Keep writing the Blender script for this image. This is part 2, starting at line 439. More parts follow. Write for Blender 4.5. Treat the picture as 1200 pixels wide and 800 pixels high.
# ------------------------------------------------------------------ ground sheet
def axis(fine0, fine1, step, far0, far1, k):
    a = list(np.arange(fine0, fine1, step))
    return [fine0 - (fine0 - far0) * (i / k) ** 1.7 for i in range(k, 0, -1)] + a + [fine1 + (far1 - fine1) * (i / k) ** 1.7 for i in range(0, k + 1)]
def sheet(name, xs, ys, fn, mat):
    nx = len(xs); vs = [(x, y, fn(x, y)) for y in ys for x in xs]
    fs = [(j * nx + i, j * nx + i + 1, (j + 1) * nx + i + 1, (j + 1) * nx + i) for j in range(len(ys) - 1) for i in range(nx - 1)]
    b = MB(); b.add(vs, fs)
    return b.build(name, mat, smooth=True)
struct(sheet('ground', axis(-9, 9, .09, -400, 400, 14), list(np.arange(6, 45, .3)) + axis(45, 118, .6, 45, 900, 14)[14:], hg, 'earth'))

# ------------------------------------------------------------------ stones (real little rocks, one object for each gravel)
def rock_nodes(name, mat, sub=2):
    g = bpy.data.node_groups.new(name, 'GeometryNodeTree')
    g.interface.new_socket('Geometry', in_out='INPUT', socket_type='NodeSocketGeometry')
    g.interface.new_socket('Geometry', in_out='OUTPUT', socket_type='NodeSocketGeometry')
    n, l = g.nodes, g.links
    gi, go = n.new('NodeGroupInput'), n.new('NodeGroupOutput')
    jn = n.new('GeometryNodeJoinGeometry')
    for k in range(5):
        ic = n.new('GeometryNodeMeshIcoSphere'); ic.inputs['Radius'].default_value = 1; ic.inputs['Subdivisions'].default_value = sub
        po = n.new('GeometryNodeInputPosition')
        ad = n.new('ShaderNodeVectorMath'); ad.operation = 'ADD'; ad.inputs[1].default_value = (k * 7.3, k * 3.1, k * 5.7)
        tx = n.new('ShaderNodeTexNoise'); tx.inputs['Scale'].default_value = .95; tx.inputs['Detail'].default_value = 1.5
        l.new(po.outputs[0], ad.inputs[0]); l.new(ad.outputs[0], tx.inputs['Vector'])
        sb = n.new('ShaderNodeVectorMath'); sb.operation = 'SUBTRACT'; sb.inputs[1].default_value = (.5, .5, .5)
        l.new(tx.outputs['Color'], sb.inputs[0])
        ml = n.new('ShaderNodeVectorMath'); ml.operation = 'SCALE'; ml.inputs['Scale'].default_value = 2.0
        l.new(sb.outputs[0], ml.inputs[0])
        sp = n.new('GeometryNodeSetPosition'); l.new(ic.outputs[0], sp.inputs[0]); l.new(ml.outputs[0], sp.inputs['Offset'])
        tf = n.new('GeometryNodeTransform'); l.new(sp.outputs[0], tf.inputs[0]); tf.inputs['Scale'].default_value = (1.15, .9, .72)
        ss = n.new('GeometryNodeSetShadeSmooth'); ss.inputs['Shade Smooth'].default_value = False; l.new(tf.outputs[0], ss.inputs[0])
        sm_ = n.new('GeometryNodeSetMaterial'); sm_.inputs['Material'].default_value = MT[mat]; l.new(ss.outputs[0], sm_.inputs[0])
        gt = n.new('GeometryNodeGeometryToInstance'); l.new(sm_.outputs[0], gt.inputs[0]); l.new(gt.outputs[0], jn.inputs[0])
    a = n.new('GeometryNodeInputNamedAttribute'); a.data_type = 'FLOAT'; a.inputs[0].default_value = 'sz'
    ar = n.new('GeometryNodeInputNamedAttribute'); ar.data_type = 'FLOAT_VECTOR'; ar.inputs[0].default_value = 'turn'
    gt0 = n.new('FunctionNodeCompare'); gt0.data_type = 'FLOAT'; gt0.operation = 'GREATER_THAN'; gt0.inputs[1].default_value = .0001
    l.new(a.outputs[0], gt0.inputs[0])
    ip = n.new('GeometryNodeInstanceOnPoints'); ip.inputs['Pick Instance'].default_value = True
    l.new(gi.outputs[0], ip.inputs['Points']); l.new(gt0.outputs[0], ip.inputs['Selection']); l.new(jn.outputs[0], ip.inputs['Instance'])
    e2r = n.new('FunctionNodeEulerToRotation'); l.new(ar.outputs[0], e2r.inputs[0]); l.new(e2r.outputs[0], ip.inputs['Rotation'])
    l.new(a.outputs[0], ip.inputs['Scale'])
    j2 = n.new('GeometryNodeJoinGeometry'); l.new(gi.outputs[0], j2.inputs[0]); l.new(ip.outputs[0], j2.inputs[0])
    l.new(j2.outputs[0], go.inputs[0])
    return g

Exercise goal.
Reproduce every line of the data verbatim.

Response for this exercise.
Keep writing the Blender script for this image. This is part 2, starting at line 439. More parts follow. Write for Blender 4.5. Treat the picture as 1200 pixels wide and 800 pixels high.
# ------------------------------------------------------------------ ground sheet
def axis(fine0, fine1, step, far0, far1, k):
    a = list(np.arange(fine0, fine1, step))
    return [fine0 - (fine0 - far0) * (i / k) ** 1.7 for i in range(k, 0, -1)] + a + [fine1 + (far1 - fine1) * (i / k) ** 1.7 for i in range(0, k + 1)]
def sheet(name, xs, ys, fn, mat):
    nx = len(xs); vs = [(x, y, fn(x, y)) for y in ys for x in xs]
    fs = [(j * nx + i, j * nx + i + 1, (j + 1) * nx + i + 1, (j + 1) * nx + i) for j in range(len(ys) - 1) for i in range(nx - 1)]
    b = MB(); b.add(vs, fs)
    return b.build(name, mat, smooth=True)
struct(sheet('ground', axis(-9, 9, .09, -400, 400, 14), list(np.arange(6, 45, .3)) + axis(45, 118, .6, 45, 900, 14)[14:], hg, 'earth'))

# ------------------------------------------------------------------ stones (real little rocks, one object for each gravel)
def rock_nodes(name, mat, sub=2):
    g = bpy.data.node_groups.new(name, 'GeometryNodeTree')
    g.interface.new_socket('Geometry', in_out='INPUT', socket_type='NodeSocketGeometry')
    g.interface.new_socket('Geometry', in_out='OUTPUT', socket_type='NodeSocketGeometry')
    n, l = g.nodes, g.links
    gi, go = n.new('NodeGroupInput'), n.new('NodeGroupOutput')
    jn = n.new('GeometryNodeJoinGeometry')
    for k in range(5):
        ic = n.new('GeometryNodeMeshIcoSphere'); ic.inputs['Radius'].default_value = 1; ic.inputs['Subdivisions'].default_value = sub
        po = n.new('GeometryNodeInputPosition')
        ad = n.new('ShaderNodeVectorMath'); ad.operation = 'ADD'; ad.inputs[1].default_value = (k * 7.3, k * 3.1, k * 5.7)
        tx = n.new('ShaderNodeTexNoise'); tx.inputs['Scale'].default_value = .95; tx.inputs['Detail'].default_value = 1.5
        l.new(po.outputs[0], ad.inputs[0]); l.new(ad.outputs[0], tx.inputs['Vector'])
        sb = n.new('ShaderNodeVectorMath'); sb.operation = 'SUBTRACT'; sb.inputs[1].default_value = (.5, .5, .5)
        l.new(tx.outputs['Color'], sb.inputs[0])
        ml = n.new('ShaderNodeVectorMath'); ml.operation = 'SCALE'; ml.inputs['Scale'].default_value = 2.0
        l.new(sb.outputs[0], ml.inputs[0])
        sp = n.new('GeometryNodeSetPosition'); l.new(ic.outputs[0], sp.inputs[0]); l.new(ml.outputs[0], sp.inputs['Offset'])
        tf = n.new('GeometryNodeTransform'); l.new(sp.outputs[0], tf.inputs[0]); tf.inputs['Scale'].default_value = (1.15, .9, .72)
        ss = n.new('GeometryNodeSetShadeSmooth'); ss.inputs['Shade Smooth'].default_value = False; l.new(tf.outputs[0], ss.inputs[0])
        sm_ = n.new('GeometryNodeSetMaterial'); sm_.inputs['Material'].default_value = MT[mat]; l.new(ss.outputs[0], sm_.inputs[0])
        gt = n.new('GeometryNodeGeometryToInstance'); l.new(sm_.outputs[0], gt.inputs[0]); l.new(gt.outputs[0], jn.inputs[0])
    a = n.new('GeometryNodeInputNamedAttribute'); a.data_type = 'FLOAT'; a.inputs[0].default_value = 'sz'
    ar = n.new('GeometryNodeInputNamedAttribute'); ar.data_type = 'FLOAT_VECTOR'; ar.inputs[0].default_value = 'turn'
    gt0 = n.new('FunctionNodeCompare'); gt0.data_type = 'FLOAT'; gt0.operation = 'GREATER_THAN'; gt0.inputs[1].default_value = .0001
    l.new(a.outputs[0], gt0.inputs[0])
    ip = n.new('GeometryNodeInstanceOnPoints'); ip.inputs['Pick Instance'].default_value = True
    l.new(gi.outputs[0], ip.inputs['Points']); l.new(gt0.outputs[0], ip.inputs['Selection']); l.new(jn.outputs[0], ip.inputs['Instance'])
    e2r = n.new('FunctionNodeEulerToRotation'); l.new(ar.outputs[0], e2r.inputs[0]); l.new(e2r.outputs[0], ip.inputs['Rotation'])
    l.new(a.outputs[0], ip.inputs['Scale'])
    j2 = n.new('GeometryNodeJoinGeometry'); l.new(gi.outputs[0], j2.inputs[0]); l.new(ip.outputs[0], j2.inputs[0])
    l.new(j2.outputs[0], go.inputs[0])
    return g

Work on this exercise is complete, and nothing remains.